- TASK STATEMENT -
All of the material below is to be repeated exactly.

- SUPPLIED INFORMATION -

>>>>

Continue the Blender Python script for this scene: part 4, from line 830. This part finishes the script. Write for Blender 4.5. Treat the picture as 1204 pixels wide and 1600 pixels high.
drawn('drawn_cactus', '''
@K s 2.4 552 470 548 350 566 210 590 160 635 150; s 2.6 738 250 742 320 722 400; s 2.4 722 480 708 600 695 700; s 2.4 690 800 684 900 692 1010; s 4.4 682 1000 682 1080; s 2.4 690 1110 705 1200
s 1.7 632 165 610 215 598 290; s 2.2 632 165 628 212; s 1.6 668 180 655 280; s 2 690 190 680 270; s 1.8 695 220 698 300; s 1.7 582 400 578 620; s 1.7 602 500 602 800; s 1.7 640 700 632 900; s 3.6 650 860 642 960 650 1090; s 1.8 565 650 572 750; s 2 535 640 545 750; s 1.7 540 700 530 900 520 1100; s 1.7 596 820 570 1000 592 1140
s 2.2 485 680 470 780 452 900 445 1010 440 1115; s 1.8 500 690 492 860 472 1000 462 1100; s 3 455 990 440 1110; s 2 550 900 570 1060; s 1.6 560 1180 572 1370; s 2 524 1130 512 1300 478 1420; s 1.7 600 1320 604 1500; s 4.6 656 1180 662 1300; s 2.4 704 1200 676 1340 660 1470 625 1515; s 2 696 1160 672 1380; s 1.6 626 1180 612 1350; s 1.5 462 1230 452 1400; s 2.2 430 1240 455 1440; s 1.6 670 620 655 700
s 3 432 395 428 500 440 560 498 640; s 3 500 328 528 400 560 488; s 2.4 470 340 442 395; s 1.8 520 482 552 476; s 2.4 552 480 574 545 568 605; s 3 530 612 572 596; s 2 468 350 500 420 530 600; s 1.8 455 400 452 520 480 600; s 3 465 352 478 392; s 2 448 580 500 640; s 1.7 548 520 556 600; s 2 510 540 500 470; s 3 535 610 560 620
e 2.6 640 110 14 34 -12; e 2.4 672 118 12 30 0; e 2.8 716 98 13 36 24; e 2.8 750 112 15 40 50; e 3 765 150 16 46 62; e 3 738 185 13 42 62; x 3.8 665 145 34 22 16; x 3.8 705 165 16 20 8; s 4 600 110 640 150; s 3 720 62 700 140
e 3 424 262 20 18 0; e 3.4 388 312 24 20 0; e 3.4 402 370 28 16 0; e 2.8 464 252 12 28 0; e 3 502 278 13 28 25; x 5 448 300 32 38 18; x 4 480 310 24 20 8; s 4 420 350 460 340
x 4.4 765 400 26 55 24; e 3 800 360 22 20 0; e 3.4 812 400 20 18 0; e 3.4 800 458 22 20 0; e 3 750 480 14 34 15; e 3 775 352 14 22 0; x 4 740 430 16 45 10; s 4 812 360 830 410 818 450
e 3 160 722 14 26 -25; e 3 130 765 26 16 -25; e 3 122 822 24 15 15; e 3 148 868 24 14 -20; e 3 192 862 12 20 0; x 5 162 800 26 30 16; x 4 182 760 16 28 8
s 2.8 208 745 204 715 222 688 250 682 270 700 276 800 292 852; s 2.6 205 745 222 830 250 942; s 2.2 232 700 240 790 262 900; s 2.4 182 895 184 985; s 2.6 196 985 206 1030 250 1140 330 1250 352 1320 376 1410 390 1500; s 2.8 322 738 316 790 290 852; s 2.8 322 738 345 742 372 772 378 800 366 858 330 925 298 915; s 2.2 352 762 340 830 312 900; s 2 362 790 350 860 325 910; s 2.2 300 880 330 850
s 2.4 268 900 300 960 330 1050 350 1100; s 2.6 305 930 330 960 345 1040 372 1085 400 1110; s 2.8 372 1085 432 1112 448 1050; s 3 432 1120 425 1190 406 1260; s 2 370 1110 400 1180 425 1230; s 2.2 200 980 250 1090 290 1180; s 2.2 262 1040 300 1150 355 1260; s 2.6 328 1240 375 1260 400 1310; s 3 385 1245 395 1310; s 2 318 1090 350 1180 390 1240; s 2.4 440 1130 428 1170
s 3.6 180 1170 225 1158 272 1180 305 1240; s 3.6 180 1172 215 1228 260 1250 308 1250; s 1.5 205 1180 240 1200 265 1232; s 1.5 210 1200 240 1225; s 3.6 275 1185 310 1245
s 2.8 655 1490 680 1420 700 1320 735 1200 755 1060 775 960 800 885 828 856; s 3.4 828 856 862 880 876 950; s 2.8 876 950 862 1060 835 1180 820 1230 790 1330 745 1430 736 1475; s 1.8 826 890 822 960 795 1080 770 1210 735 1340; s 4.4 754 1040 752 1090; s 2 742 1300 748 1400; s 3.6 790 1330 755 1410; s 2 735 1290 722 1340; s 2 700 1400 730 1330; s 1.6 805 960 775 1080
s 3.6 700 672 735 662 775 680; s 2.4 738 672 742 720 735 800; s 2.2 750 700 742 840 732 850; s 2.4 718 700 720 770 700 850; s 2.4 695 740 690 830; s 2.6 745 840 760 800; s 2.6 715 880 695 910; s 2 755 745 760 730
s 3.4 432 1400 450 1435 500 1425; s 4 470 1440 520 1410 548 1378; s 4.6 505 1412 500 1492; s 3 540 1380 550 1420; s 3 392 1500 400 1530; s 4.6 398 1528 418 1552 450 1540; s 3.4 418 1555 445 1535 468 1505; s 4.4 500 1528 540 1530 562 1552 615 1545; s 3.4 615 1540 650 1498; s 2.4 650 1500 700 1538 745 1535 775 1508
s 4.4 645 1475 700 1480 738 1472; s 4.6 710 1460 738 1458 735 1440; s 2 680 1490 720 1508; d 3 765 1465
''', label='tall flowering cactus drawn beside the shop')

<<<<

- SOLUTION -
Continue the Blender Python script for this scene: part 4, from line 830. This part finishes the script. Write for Blender 4.5. Treat the picture as 1204 pixels wide and 1600 pixels high.
drawn('drawn_cactus', '''
@K s 2.4 552 470 548 350 566 210 590 160 635 150; s 2.6 738 250 742 320 722 400; s 2.4 722 480 708 600 695 700; s 2.4 690 800 684 900 692 1010; s 4.4 682 1000 682 1080; s 2.4 690 1110 705 1200
s 1.7 632 165 610 215 598 290; s 2.2 632 165 628 212; s 1.6 668 180 655 280; s 2 690 190 680 270; s 1.8 695 220 698 300; s 1.7 582 400 578 620; s 1.7 602 500 602 800; s 1.7 640 700 632 900; s 3.6 650 860 642 960 650 1090; s 1.8 565 650 572 750; s 2 535 640 545 750; s 1.7 540 700 530 900 520 1100; s 1.7 596 820 570 1000 592 1140
s 2.2 485 680 470 780 452 900 445 1010 440 1115; s 1.8 500 690 492 860 472 1000 462 1100; s 3 455 990 440 1110; s 2 550 900 570 1060; s 1.6 560 1180 572 1370; s 2 524 1130 512 1300 478 1420; s 1.7 600 1320 604 1500; s 4.6 656 1180 662 1300; s 2.4 704 1200 676 1340 660 1470 625 1515; s 2 696 1160 672 1380; s 1.6 626 1180 612 1350; s 1.5 462 1230 452 1400; s 2.2 430 1240 455 1440; s 1.6 670 620 655 700
s 3 432 395 428 500 440 560 498 640; s 3 500 328 528 400 560 488; s 2.4 470 340 442 395; s 1.8 520 482 552 476; s 2.4 552 480 574 545 568 605; s 3 530 612 572 596; s 2 468 350 500 420 530 600; s 1.8 455 400 452 520 480 600; s 3 465 352 478 392; s 2 448 580 500 640; s 1.7 548 520 556 600; s 2 510 540 500 470; s 3 535 610 560 620
e 2.6 640 110 14 34 -12; e 2.4 672 118 12 30 0; e 2.8 716 98 13 36 24; e 2.8 750 112 15 40 50; e 3 765 150 16 46 62; e 3 738 185 13 42 62; x 3.8 665 145 34 22 16; x 3.8 705 165 16 20 8; s 4 600 110 640 150; s 3 720 62 700 140
e 3 424 262 20 18 0; e 3.4 388 312 24 20 0; e 3.4 402 370 28 16 0; e 2.8 464 252 12 28 0; e 3 502 278 13 28 25; x 5 448 300 32 38 18; x 4 480 310 24 20 8; s 4 420 350 460 340
x 4.4 765 400 26 55 24; e 3 800 360 22 20 0; e 3.4 812 400 20 18 0; e 3.4 800 458 22 20 0; e 3 750 480 14 34 15; e 3 775 352 14 22 0; x 4 740 430 16 45 10; s 4 812 360 830 410 818 450
e 3 160 722 14 26 -25; e 3 130 765 26 16 -25; e 3 122 822 24 15 15; e 3 148 868 24 14 -20; e 3 192 862 12 20 0; x 5 162 800 26 30 16; x 4 182 760 16 28 8
s 2.8 208 745 204 715 222 688 250 682 270 700 276 800 292 852; s 2.6 205 745 222 830 250 942; s 2.2 232 700 240 790 262 900; s 2.4 182 895 184 985; s 2.6 196 985 206 1030 250 1140 330 1250 352 1320 376 1410 390 1500; s 2.8 322 738 316 790 290 852; s 2.8 322 738 345 742 372 772 378 800 366 858 330 925 298 915; s 2.2 352 762 340 830 312 900; s 2 362 790 350 860 325 910; s 2.2 300 880 330 850
s 2.4 268 900 300 960 330 1050 350 1100; s 2.6 305 930 330 960 345 1040 372 1085 400 1110; s 2.8 372 1085 432 1112 448 1050; s 3 432 1120 425 1190 406 1260; s 2 370 1110 400 1180 425 1230; s 2.2 200 980 250 1090 290 1180; s 2.2 262 1040 300 1150 355 1260; s 2.6 328 1240 375 1260 400 1310; s 3 385 1245 395 1310; s 2 318 1090 350 1180 390 1240; s 2.4 440 1130 428 1170
s 3.6 180 1170 225 1158 272 1180 305 1240; s 3.6 180 1172 215 1228 260 1250 308 1250; s 1.5 205 1180 240 1200 265 1232; s 1.5 210 1200 240 1225; s 3.6 275 1185 310 1245
s 2.8 655 1490 680 1420 700 1320 735 1200 755 1060 775 960 800 885 828 856; s 3.4 828 856 862 880 876 950; s 2.8 876 950 862 1060 835 1180 820 1230 790 1330 745 1430 736 1475; s 1.8 826 890 822 960 795 1080 770 1210 735 1340; s 4.4 754 1040 752 1090; s 2 742 1300 748 1400; s 3.6 790 1330 755 1410; s 2 735 1290 722 1340; s 2 700 1400 730 1330; s 1.6 805 960 775 1080
s 3.6 700 672 735 662 775 680; s 2.4 738 672 742 720 735 800; s 2.2 750 700 742 840 732 850; s 2.4 718 700 720 770 700 850; s 2.4 695 740 690 830; s 2.6 745 840 760 800; s 2.6 715 880 695 910; s 2 755 745 760 730
s 3.4 432 1400 450 1435 500 1425; s 4 470 1440 520 1410 548 1378; s 4.6 505 1412 500 1492; s 3 540 1380 550 1420; s 3 392 1500 400 1530; s 4.6 398 1528 418 1552 450 1540; s 3.4 418 1555 445 1535 468 1505; s 4.4 500 1528 540 1530 562 1552 615 1545; s 3.4 615 1540 650 1498; s 2.4 650 1500 700 1538 745 1535 775 1508
s 4.4 645 1475 700 1480 738 1472; s 4.6 710 1460 738 1458 735 1440; s 2 680 1490 720 1508; d 3 765 1465
''', label='tall flowering cactus drawn beside the shop')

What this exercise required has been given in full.